Quote:
mawyatt said:
dan996,

I would like to believe that the Le Mans series can survive without parity in the classes, but I don't think it can. IMO for the series to be successful here in the US we need excitement for the general public like NASCAR brings. Sebring this year with the dramatic GT2 finish and the Acura win will do nothing but help the series. We sports car fans are to few here in the US, check your local newspaper for any writeup about Sebring, even with these dramatic events...not much here in Clearwater/St Pete Florida! Like it or not NASCAR is very successful because of the parity they have forced, anyone can win any race anytime. I even got bored over the years watching Porsche win every GT2 race until Panoz and Ferarri stole some wins. It was like watching a Porsche Cup race instead of GT2, not much fun IMO. Audi has completely distroyed P1 and we seriously need some challengers in P1 and GT1. I don't think GT1 will survive because it's almost as expensive to field a winning GT1 car as a P1 or P2 car, and only very high end private (Dyson & Pensky for example) with factory support or true factory teams (Audi, Corvette, Acura) can support this investment.

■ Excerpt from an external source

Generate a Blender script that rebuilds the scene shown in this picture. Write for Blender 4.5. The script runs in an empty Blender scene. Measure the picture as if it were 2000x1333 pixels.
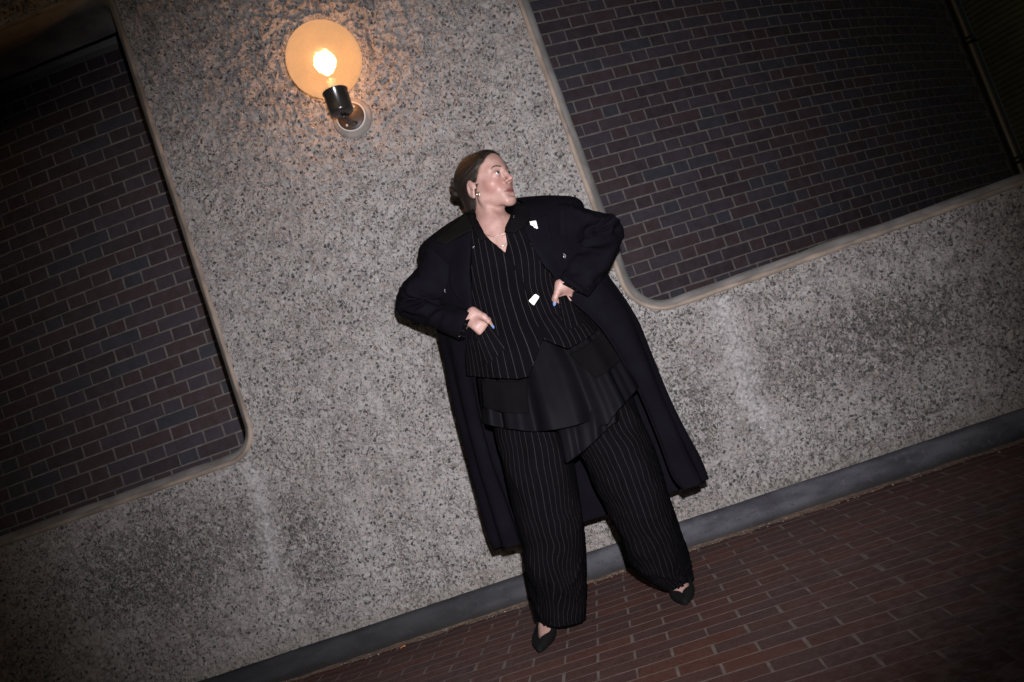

This is a business and must show value added, meaning large audience awareness for the sponsors and factory investments to pay off. This can only happen if we have classes that are not dominated by one manufactor, where any race can be won by any car anytime with races like the Sebring GT2 finish.

Just my thoughts,

Mike



Mike,
I don't diagree with you on many points, I do think we will always need some parity, just not to the point that you can not tell the difference between a Chevy, Ford or Chrysler. Would we like it if in the race we could not tell the difference between a Porsche, Ferrari or Aston Martin. What I would like to see is when one brand is dominating give them weight or some restrictions. This has been working in LeMans series. They gave the Audi R8 many restrictions over the years that is why Dyson was getting competative and if Porsche were more reliable they would be beating Audi. Now with the restrictions that have been given to Audi the LMP2 catagory cars could be beating them this year...but Audi came prepared and reengineered the car so that it was more driveable according to the drivers. They could push the R10 harder and get better lap times but they still were pushed hard by Acura and could have been by Porsche. If this were Grand Am I would still be trying to figure out which car was the Acura and which was the Porsche. For the most part I agree with what you are saying, I want more manufactuers out there pushing Audi, Porsche, Acura, Aston Martin and so on. We should encourage BMW, Mercedes, Cadillac and every other manufactuer to come out and play within the rules and see who can come up with new engineering that could beat everyone else. This is why we get new cars, because they have the state of the art engineering.